Zapewnił, że konsolidacja obu spółek paliwowych "nie przewiduje, by ktokolwiek stracił pracę". "Ten proces nie przewiduje żadnych zwolnień grupowych" - zaznaczył.
Wyjaśnił, że także GL uzyska częściowo majątek Orlenu. "Niektóre spółki zależne Lotosu nie będą łączone do spółek Orlenu. Choćby Lotos Kolej, spółka po Cargo druga co do wielkości; trudno, żeby nasza spółka Orlenu przejmował Lotos Kolej. To Lotos Kolej będzie przejmowała naszą spółkę. To jest też kwestia wydobycia. Lotos ma zdecydowanie większe wydobycie" - nadmienił.
"Więc to nie jest tak, jak niektórzy złośliwi twierdzą i chcą przeszkadzać w tym procesie. Ten proces ma pełne uzasadnienie. Radzę zadać pytanie, bo widzimy, jakie jest makro, jak konsumpcja na świecie maleje.

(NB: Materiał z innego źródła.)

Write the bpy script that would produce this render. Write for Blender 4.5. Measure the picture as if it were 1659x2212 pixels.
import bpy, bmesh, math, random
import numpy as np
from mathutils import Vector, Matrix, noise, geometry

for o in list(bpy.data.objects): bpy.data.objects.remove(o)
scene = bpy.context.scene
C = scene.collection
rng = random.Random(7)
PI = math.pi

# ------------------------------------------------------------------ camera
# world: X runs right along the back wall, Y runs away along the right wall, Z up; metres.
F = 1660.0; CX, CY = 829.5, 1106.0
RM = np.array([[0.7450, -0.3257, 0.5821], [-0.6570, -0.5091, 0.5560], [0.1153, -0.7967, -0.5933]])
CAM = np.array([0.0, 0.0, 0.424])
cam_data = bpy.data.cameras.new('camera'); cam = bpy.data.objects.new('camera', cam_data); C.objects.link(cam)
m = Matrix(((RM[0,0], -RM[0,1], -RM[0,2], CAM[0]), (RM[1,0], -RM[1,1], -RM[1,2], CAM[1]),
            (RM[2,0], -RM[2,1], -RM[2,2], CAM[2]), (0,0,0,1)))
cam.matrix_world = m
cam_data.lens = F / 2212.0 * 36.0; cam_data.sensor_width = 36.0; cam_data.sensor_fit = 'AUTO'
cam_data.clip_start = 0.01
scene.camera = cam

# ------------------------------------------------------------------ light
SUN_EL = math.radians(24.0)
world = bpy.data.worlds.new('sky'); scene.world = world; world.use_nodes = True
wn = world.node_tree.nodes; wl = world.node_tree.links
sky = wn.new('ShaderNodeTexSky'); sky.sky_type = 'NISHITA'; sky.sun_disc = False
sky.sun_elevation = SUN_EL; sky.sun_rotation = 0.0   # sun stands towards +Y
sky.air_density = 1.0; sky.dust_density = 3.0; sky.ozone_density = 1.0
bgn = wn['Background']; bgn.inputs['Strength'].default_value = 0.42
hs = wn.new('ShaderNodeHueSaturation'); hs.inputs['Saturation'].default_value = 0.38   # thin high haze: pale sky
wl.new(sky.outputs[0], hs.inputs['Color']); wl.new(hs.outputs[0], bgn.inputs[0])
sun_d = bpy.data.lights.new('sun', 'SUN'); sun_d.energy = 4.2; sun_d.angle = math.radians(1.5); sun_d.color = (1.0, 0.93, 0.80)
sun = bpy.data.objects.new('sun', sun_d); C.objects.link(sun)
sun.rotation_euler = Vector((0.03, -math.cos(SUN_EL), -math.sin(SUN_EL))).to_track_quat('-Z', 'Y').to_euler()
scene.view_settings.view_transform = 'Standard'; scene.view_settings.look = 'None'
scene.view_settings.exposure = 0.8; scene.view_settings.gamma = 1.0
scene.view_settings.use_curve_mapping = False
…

Takie sytuacje w historii były: 2008 i 2014 r. – proszę zobaczyć, w jakiej sytuacji był Lotos" - mówił Obajtek.
Jego zdaniem nie ma możliwości, żeby Lotos za 10-15 lat przetrwał jako niezależna spółka. "Zmieniają się pewne uwarunkowania na rynku, będzie wchodził wodór. Co będzie wtedy ta rafineria robić? Nie będzie przerabiać ropy na wodór. To otoczenie makro, marże - są tak naprawdę coraz mniejsze. I dziś trzeba budować spółki, które mają kilka obszarów biznesu, by te spółki mogły wytrzymać i przetrwać. Tak naprawdę to jest szansa dla Lotosu" - zapewnił Obajtek.